The original oil was painted by Landseer in 1841, and by 1844 a black and white engraving by Samuel Cousins had been commissioned, which was widely circulated. What is interesting about this present work is that the colours are completely faithful to the colours of the oil. So, rather than following the engraving, the copyist must have been one of the few privileged artists allowed into the Royal Collection to copy directly from the original. Alfred Edward Chalon, recently appointed Painter in Watercolour to her Majesty Queen Victoria, was clearly much in favour at the time, and would seem to be by far the strongest candidate to be our copyist. Further, his own excellent portrait (in oil this time) of Queen Victoria in her State Robes had recently been engraved by Samuel Cousins.
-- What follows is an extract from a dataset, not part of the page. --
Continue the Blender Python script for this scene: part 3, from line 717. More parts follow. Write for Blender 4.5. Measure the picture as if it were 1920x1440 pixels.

So Chalon and Cousins clearly knew each other already, which further re-enforces the likelihood that Chalon is our artist.

It is notable that Chalon’s watercolour is significantly smaller than Landseer’s oil but close in size to Cousins’s engraving. Therefore, perhaps the most likely scenario is that Chalon was expressly instructed by the royal household to make this copy in watercolour from which Samuel Cousins could work up his engraving.

The work is housed in a quite superb plaster frame from the period.